Zambia highlighted the need for new and additional funds to address loss and damage so that loss and damage, adaptation and mitigation do not compete with each other on the already constrained resources.

Columbia, on behalf of the Independent Alliance of Latin America and Caribbean countries (AILAC) elaborated on its understanding of loss and damage and its overlap with mitigation and adaptation. “Avert” is the measure to avoid loss and damage including mitigation; “Minimize” is the measure to reduce the risk of the amount of loss and damage that would have otherwise occurred or before it occurs, including adaptation; “Address” is the measure to respond to loss and damage that is not avoided through mitigation, adaptation and other measures such as risk reduction. It also said that funding may be available for averting and minimizing loss and damage, but there is a financing gap to address loss and damage.

Vanuatu said that the programmes provided by the World Bank, the Green Climate Fund, the Adaptation Fund and others are primarily on minimizing climate change impacts but this truly covers only a fraction of the loss and damage issue. It said that the dangers are clear and present, particularly for slow onset events and non-economic losses.

The European Union stated that they were listening and committed to scaling up their climate response. Germany also said that it heard the voices loud and clear and recognized the fragmentation of the current financing system.

Norway reiterated the findings of the latest IPCC report that point to the strong and urgent need to step up efforts to address climate change, including loss and damage. Australia noted the financing gap mentioned by many Parties and also stated that loss and damage is a complicated and complex issue, much more complex than any other issues.

Mahamat Assouyouti from the Adaptation Fund (AF) acknowledged that the Fund did not have the mandate to address loss and damage. Nevertheless, he said the AF does respond to the countries’ needs and it is up to the countries to seek funds to build resilience against climate change.

Building on that, Juan Pablo Hoffmaister from the Green Climate Fund (GCF) noted that GCF has a mandate and it operates on country-driven basis. For post-disaster recovery, the GCF can support the reconstruction but not humanitarian assistance. Nevertheless, the available resources from the GCF are to work proactively with countries to strengthen their humanitarian assistance capacity as part of the comprehensive management approach.

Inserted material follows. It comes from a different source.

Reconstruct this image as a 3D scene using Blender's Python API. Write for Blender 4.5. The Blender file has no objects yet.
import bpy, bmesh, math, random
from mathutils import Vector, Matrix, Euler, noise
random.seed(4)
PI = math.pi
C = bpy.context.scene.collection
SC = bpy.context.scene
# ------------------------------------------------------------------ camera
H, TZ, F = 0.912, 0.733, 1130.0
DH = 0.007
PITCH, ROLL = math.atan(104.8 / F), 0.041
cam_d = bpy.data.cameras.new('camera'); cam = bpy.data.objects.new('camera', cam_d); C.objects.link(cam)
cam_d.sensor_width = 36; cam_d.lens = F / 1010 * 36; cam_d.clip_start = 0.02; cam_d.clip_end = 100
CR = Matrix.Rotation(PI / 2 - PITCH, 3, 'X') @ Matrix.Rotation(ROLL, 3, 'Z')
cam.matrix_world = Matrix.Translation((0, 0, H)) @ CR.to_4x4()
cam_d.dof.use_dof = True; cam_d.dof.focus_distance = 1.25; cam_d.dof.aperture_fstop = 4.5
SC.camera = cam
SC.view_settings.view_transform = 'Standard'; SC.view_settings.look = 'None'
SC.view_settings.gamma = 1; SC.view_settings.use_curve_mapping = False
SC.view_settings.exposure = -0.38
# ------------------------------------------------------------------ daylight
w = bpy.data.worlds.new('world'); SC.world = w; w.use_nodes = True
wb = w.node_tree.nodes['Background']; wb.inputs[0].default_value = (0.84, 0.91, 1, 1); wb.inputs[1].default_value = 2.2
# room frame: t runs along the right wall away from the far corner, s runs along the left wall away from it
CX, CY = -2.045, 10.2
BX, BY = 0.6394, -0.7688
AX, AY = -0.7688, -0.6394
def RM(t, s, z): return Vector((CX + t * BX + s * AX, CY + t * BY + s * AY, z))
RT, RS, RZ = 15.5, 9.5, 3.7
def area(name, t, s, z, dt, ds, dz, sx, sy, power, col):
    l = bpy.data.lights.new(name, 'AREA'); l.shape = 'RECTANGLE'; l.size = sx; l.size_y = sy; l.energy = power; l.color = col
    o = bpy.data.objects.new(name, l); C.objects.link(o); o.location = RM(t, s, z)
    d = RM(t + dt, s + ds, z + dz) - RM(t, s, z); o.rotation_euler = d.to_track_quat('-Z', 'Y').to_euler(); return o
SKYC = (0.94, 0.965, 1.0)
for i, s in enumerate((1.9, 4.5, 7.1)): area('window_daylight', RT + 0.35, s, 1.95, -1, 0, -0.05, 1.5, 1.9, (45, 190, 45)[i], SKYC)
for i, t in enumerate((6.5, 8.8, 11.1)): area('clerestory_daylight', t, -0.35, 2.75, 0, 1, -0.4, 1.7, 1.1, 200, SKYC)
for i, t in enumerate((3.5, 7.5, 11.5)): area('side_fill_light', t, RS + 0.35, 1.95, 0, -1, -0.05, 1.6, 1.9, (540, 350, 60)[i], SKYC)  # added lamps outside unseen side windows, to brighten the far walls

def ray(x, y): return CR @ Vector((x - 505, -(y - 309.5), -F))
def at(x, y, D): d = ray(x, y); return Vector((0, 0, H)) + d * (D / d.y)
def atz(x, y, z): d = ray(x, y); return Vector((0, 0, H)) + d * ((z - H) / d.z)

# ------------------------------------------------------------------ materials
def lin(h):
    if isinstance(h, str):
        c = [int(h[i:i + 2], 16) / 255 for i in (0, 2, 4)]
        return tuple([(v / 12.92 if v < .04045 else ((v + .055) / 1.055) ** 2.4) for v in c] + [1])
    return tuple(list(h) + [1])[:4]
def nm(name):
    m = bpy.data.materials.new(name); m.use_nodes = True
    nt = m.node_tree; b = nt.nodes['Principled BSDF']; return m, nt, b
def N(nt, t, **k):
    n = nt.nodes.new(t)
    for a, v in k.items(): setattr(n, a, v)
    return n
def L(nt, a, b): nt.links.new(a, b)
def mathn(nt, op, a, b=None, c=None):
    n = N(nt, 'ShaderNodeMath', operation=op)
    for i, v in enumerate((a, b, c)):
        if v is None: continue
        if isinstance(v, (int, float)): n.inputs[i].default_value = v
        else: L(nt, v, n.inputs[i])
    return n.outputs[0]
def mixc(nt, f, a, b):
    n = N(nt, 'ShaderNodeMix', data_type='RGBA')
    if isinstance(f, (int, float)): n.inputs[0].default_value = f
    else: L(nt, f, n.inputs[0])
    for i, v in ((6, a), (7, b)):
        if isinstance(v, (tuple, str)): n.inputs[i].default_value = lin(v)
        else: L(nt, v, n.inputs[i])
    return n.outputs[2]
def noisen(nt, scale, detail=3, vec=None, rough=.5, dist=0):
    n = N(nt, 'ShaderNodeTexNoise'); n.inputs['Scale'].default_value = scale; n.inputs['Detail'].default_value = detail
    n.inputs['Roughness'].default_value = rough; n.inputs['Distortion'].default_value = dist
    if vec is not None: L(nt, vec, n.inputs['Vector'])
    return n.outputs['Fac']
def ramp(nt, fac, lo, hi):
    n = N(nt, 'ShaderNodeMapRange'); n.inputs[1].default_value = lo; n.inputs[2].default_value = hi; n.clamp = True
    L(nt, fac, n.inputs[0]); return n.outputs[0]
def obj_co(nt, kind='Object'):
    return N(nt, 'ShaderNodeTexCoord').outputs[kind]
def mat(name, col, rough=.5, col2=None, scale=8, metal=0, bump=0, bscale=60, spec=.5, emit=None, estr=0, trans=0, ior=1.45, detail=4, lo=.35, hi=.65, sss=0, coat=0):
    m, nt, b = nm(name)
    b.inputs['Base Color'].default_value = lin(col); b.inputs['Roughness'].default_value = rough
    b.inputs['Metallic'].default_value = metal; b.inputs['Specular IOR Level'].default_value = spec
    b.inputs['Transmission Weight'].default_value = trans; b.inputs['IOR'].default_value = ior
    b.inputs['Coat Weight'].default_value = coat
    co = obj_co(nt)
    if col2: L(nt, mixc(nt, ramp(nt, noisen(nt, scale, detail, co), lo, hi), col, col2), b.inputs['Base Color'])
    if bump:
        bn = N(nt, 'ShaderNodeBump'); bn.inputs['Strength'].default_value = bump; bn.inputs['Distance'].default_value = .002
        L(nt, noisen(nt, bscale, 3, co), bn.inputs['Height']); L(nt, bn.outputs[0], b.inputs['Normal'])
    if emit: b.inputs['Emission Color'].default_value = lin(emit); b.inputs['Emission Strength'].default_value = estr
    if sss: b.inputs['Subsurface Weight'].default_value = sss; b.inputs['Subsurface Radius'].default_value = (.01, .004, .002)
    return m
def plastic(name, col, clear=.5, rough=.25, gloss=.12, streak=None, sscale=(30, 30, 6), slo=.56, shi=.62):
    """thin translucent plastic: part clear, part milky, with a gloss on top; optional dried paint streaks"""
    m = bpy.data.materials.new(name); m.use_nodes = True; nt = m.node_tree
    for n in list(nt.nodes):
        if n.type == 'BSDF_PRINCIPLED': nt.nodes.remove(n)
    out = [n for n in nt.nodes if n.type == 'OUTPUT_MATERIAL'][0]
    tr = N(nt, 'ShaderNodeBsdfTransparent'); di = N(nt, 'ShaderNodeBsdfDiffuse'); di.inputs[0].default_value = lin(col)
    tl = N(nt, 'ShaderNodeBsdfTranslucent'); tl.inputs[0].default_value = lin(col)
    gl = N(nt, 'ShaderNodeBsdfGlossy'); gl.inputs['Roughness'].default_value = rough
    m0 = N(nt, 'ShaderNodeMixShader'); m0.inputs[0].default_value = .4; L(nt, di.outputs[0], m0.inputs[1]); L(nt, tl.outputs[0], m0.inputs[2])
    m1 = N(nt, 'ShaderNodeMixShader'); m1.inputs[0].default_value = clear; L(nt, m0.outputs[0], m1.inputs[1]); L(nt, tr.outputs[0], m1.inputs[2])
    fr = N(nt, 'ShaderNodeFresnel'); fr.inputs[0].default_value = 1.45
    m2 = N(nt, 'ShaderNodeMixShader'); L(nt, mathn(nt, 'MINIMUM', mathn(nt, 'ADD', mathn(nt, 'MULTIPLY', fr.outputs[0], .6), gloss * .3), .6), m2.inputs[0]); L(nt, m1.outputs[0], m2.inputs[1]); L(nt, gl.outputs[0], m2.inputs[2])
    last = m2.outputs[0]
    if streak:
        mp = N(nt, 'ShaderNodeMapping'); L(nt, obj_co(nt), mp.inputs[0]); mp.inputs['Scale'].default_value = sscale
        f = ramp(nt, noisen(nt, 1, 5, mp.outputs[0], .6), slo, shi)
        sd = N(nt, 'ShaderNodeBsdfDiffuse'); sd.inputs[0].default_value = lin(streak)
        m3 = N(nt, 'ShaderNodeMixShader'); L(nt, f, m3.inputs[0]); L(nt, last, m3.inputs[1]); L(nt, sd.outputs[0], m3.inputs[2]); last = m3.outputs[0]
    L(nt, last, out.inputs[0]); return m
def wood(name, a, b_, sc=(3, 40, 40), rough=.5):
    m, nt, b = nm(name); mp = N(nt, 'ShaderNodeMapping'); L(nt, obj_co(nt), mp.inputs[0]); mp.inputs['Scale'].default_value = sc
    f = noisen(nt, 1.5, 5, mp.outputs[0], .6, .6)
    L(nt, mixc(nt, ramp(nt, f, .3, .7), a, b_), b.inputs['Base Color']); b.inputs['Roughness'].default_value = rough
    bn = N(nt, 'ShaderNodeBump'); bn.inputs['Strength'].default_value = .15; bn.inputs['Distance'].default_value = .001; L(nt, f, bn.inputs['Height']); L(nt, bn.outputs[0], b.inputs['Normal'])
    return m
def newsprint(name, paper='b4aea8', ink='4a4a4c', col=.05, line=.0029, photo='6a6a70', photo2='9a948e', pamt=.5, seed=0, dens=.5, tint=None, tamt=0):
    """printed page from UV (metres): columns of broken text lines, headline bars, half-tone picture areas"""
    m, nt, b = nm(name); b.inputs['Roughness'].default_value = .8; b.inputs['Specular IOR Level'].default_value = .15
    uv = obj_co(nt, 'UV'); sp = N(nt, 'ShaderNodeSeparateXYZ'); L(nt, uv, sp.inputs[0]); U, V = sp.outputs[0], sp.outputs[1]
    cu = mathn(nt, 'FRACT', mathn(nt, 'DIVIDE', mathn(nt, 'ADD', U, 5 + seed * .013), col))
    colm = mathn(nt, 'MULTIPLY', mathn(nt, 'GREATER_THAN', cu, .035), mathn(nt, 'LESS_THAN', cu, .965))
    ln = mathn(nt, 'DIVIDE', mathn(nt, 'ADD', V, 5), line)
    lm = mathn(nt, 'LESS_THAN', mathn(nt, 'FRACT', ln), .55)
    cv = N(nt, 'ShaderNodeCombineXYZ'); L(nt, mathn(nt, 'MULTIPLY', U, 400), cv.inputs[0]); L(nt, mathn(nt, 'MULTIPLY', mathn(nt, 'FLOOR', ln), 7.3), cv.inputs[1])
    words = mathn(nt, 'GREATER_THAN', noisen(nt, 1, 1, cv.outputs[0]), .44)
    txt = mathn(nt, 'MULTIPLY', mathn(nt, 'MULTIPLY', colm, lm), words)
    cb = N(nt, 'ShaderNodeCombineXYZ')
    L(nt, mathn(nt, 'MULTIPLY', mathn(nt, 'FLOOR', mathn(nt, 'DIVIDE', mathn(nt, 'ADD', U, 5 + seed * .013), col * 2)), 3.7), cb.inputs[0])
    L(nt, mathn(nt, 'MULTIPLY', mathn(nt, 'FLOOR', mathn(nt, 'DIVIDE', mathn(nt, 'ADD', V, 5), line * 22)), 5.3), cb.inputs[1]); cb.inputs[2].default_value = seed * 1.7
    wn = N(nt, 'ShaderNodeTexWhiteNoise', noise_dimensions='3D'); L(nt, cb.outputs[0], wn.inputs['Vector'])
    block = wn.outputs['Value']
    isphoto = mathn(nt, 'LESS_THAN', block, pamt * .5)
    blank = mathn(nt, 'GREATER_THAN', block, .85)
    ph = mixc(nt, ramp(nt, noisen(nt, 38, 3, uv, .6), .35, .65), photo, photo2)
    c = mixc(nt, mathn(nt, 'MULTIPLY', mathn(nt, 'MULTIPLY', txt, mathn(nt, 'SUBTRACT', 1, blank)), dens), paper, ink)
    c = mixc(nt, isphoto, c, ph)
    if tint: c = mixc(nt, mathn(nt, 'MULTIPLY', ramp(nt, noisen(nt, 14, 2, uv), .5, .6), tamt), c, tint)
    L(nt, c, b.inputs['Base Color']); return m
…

The co-facilitators concluded the first day with three key takeaways: (1) that loss and damage impacts are rising; (2) there are financing gaps and there were strong calls from Parties to focus on addressing loss and damage; and (3) the need to focus on who do we want to support, the most vulnerable and how we can channel the support to them.

The first day plenary of the GD also saw three scene-setting sessions: First was a presentation delivered by Mr. Reinhard Mechler, Lead Author of the IPCC AR6 Working Group II. The second session was on the experiences covering programmes and initiatives in countries and communities, presented by World Meteorological Organization (WMO), International Organization for Migration (IOM), Secretariat of the Pacific Regional Environmental Programme, International Federation of Red Cross and Red Crescent Societies and the International Union for Conservation of Nature and the third scene-setting was on the finance landscape presented by the GCF Secretariat, the AF Board Secretariat, the Caribbean Catastrophe Risk Insurance Facility and the Global Facility for Disaster Reduction and Recovery of the World Bank Group.

The GD will continue on the 8 and 11 June at the Bonn session.